Penyakit Terkait Rokok (PTR) disarankan tidak lagi dibebankan kepada anggaran pendapatan dan belanja negara (APBN). Hal ini dimungkinkan karena didalam UU 36 Tahun 2009 tentang kesehatan di dalam Pasal 170 dan Pasal 173, terbuka peluang untuk dilaksanakan melalui Asuransi Kesehatan Komersial yang tata laksananya diatur dalam suatu peraturan perundang-undangan.
Dengan demikian APBN tidak perlu lagi menanggung pembiayaan PTR sehingga dapat dipergunakan sepenuhnya untuk membiayai penyakit di luar PTR.
Hal tersebut mengemuka dalam diskusi yang digelar Pusat Studi Hukum dan Pembangunan (PSHP) bertajuk "Dilema APBN Untuk Membiayai Penyakit Terkait Rokok Dalam Perspektif Asas Keadilan", di Jakarta, Kamis (19/9). Diskusi yang dibuka Wakil Menteri Kesehatan (Wamenkes) Ali Gufron Mukti menampilkan pembicara Ketua PSHP Ade Komaruddin, Anggota Komisi IX/Anggota Badan Anggaran Surya Chandra Surapaty dan Guru Besar Hukum Universitas Padjajaran, Man S Sastrawidjaja.
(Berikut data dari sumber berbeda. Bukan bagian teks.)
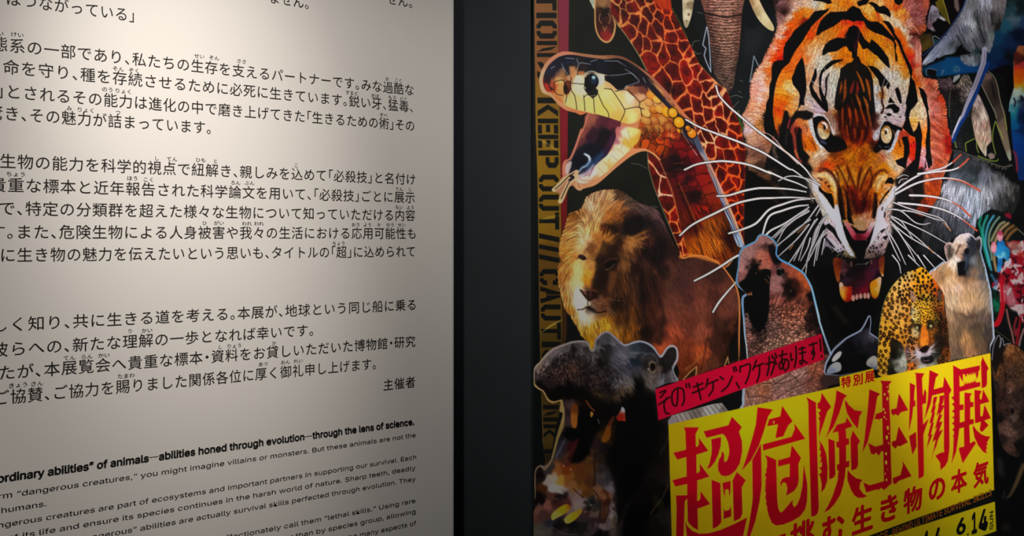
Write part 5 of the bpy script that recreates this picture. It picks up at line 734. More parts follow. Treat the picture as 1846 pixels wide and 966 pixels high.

Ade Komaruddin mengatakan, pemerintah harus segera mencari solusi atas kondisi ini agar azas keadilan dalam pemanfaatan anggaran kesehatan dana APBN tak berlarut-larut. Karena masih banyak penyakit lain yang perlu mendapat perhatian, selain penyakit terkait rokok yang saat ini banyak diidap masyarakat. "Untuk mengobati penyakit yang diakibat kan asap rokok sajat setidaknya menghabiskan dana sebesar Rp 39,5 triliun. Tentunya APBN harus pula mengalokasikan sejumlah anggaran untuk mengobati rakyatnya yang sakit, dan negara tidak perlu khawatir terjadinya pembengkakan APBN karenanya," jelas Ade yang juga Sekretaris Fraksi Partai Golkar.
Surya Chandra juga mengemukakan, hampir separo dari biaya kesehatan yang dikeluarkan pemerintah selalu habis untuk perawatan penyakit-penyakit terkait rokok. Dipaparkannya bahwa biaya perawatan medis rawat inap maupun rawat jalan untuk penyakit-penyakit terkait rokok di Indonesia mencapai Rp 2,1 triliun setiap tahunnya. Angkanya sangat besar karena jumlah perokok di Indonesia tertinggi ke-3 di dunia setelah India dan China. "Dampak yang tak kalah penting adalah hilangnya produktivitas akibat kematian prematur, mordibitas maupun disabilitas yang jatuh sakit. Diperkirakan kerugiannya mencapai Rp 105,3 triliun," ujarnya.
Kondisi itu, menurut Surya Chandra, membuat Indonesia bagai jatuh tertimpa tangga pula. Artinya, sudah banyak warganya yang sakit akibat rokok, negara pun harus tekor karena beban APBN yang begitu besar. Belajar dari pengalaman itu, para perokok sudah sepantasnya dikenakan premi tersendiri dalam pelaksanaan Jaminan Kesehatan Nasional (JKN) 2014 agar tak membebani APBN. "Ketimpangan ini akan semakin terasa jika JKN diterapkan pada 2014, karena anggaran pemerintah yang terbatas itu bisa saja habis untuk mengobati pasien yang disebabkan oleh rokok. Ini tidak boleh terjadi," ucapnya.
Terkait dengan hal itu, Wamenkes Ali Gufron Mukti mengatakan, pihaknya saat ini masih membahas apakah penyakit akibat rokok ditanggung pemerintah atau tidak. Hal itu selain untuk membebani anggaran pemerintah, juga memberi pembelajaran bagi para perokok atas risiko yang telah diambil.